On utilise le mot « historique » pour qualifier le procès qui va s’ouvrir. Extradé le 5 février 1983, Klaus Barbie sera jugé par la cour d'assises du Rhône, à Lyon, du 11 mai au 4 juillet 1987. Ce sera le premier procès pour crime contre l'humanité en France. Et, pour la première fois aussi, en vertu d'une loi voulue par Robert Badinter, alors garde des Sceaux, ce procès d'assises est filmé au cours duquel 107 témoins et 42 avocats ont pris la parole. On y découvre des notes des services secrets qui témoignent que l'identité de Klaus Barbie et son lieu de résidence étaient connus depuis près de vingt ans au moment où il fut enfin arrêté. On y apprend aussi qu'il fut interrogé par des fonctionnaires d'État français au début des années 60 !
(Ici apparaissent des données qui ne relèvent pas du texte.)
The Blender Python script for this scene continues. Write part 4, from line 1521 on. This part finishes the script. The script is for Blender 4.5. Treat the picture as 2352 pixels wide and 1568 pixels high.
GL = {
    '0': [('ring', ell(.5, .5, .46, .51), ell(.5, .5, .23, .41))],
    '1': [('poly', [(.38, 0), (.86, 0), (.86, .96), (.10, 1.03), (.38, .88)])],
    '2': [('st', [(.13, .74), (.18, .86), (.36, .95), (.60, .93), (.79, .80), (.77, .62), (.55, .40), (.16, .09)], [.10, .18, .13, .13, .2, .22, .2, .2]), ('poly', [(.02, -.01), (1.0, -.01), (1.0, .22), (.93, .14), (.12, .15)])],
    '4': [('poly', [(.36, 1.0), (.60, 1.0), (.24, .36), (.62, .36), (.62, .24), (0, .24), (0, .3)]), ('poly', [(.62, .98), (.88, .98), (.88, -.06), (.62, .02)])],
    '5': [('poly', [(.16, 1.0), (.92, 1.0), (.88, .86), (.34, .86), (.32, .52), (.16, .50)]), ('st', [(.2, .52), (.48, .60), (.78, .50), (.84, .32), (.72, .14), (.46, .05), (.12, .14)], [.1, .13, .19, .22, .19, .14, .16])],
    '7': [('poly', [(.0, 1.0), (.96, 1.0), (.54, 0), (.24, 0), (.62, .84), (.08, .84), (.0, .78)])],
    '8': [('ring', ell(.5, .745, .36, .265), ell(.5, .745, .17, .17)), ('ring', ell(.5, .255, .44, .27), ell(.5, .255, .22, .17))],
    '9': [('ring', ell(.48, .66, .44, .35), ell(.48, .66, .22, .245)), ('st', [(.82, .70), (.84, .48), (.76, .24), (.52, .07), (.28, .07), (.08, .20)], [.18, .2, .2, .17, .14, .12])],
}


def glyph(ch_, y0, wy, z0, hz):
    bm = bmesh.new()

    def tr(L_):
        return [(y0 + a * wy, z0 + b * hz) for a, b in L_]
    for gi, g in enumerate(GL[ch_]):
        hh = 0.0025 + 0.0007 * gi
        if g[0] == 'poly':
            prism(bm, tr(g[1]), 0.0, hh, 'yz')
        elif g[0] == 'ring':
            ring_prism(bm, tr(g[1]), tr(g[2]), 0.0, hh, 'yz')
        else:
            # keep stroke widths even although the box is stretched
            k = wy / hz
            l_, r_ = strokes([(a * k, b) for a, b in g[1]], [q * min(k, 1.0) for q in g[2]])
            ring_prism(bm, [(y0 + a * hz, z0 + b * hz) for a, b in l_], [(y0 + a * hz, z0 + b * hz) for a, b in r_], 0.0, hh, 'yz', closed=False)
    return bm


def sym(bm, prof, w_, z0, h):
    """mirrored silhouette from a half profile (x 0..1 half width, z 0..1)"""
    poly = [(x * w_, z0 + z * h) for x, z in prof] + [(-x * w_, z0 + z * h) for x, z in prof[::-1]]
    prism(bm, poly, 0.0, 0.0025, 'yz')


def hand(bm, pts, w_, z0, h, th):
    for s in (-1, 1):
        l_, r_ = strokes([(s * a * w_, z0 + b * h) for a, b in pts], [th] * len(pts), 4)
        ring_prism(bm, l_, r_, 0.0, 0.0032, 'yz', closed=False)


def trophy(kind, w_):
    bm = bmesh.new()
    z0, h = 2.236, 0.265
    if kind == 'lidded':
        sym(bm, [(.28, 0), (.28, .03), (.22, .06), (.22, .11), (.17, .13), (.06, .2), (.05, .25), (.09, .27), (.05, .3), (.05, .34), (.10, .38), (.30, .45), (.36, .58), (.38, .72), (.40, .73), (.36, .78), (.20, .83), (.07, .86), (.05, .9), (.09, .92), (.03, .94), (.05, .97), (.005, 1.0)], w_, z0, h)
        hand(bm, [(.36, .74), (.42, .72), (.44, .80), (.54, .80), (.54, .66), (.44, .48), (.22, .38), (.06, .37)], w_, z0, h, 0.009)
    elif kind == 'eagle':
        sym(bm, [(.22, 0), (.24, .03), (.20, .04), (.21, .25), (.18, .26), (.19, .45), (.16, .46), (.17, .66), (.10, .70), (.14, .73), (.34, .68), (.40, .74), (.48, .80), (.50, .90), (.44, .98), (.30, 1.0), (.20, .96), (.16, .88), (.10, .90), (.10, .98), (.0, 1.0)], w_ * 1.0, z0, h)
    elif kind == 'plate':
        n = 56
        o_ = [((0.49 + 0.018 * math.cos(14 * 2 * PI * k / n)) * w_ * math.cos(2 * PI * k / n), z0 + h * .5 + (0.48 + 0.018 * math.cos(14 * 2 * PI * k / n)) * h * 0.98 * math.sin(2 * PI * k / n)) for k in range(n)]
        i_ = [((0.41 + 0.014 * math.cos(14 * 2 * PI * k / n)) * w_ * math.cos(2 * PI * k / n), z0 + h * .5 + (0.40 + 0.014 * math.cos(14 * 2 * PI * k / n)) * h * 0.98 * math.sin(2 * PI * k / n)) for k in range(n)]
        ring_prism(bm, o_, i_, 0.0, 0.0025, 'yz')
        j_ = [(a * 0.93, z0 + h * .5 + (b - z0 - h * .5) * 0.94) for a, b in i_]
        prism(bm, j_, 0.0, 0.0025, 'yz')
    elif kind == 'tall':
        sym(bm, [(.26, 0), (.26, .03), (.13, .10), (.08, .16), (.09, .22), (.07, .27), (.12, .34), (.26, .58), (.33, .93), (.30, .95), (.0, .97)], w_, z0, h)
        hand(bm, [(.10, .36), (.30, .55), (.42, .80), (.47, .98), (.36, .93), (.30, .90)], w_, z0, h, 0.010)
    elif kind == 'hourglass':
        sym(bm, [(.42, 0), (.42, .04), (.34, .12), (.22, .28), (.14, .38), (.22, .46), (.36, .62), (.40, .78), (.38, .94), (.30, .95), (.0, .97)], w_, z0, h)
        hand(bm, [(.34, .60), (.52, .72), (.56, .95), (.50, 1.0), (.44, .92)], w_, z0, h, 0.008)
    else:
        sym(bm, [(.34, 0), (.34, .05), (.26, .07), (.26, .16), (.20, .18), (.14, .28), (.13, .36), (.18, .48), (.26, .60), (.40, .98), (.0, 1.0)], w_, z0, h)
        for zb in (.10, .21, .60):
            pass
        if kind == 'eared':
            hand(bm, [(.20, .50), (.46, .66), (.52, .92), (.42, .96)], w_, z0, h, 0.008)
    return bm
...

De larges extraits des audiences et des journaux télévisés de l'époque rendent compte de l'onde de choc provoquée en France et à l'étranger et mettent en lumière le réveil de la mémoire juive et résistante après le procès. Les témoignages des survivants et témoins de l'époque sont , vous l’imaginer, bouleversants. Notamment les prises de parole de Fortunée Benguigui et Ita-Rose Halaunbrenner, qui perdirent chacune trois enfants dans la rafle d'Izieu qu'organisa Klaus Barbie. Que nous recevrons quelques années plus tard sur les ondes de Radio J.
En 2017 une exposition remarquable au mémorial de la Shoah présentera des documents exceptionnels attestant de l’implication de Barbie dans la rafle des enfants d’Yzieu. Au cœur de cette exposition figurait la pièce maîtresse de l'accusation : un télégramme envoyé par Klaus Barbie où il rend compte de l'arrestation des 44 enfants Juifs d'Izieu. Ce document atteste que le responsable de la Gestapo joua un rôle-clé dans la déportation de ces enfants de 2 à 14 ans d'abord à Drancy puis à Auschwitz. Il indique qu'il savait parfaitement le sort qui les attendait. « C'était la guerre, la guerre est finie ».
Klaus Barbie est condamné, le 4 juillet 1987, à la réclusion à perpétuité pour la rafle de l'Union générale des israélites de France (UGIF) le 9 février 1943, rue Sainte-Catherine à Lyon, la déportation des enfants de la colonie d'Izieu, dans l'Ain, avec cinq adultes le 6 avril 1944, la déportation d'environ 650 personnes par le dernier train qui quitta Lyon le 11 août 1944 sous escorte allemande. Au président de la cour d'assises qui, avant de prononcer le verdict, lui demandait ce qu'il avait à déclarer pour sa défense, Barbie avait eu ses mots : « C'était la guerre, la guerre est finie ». Jusqu'au dernier jour, le nazi n'aura exprimé aucun remord. Il est mort trois ans plus tard, en détention. Tranquillement.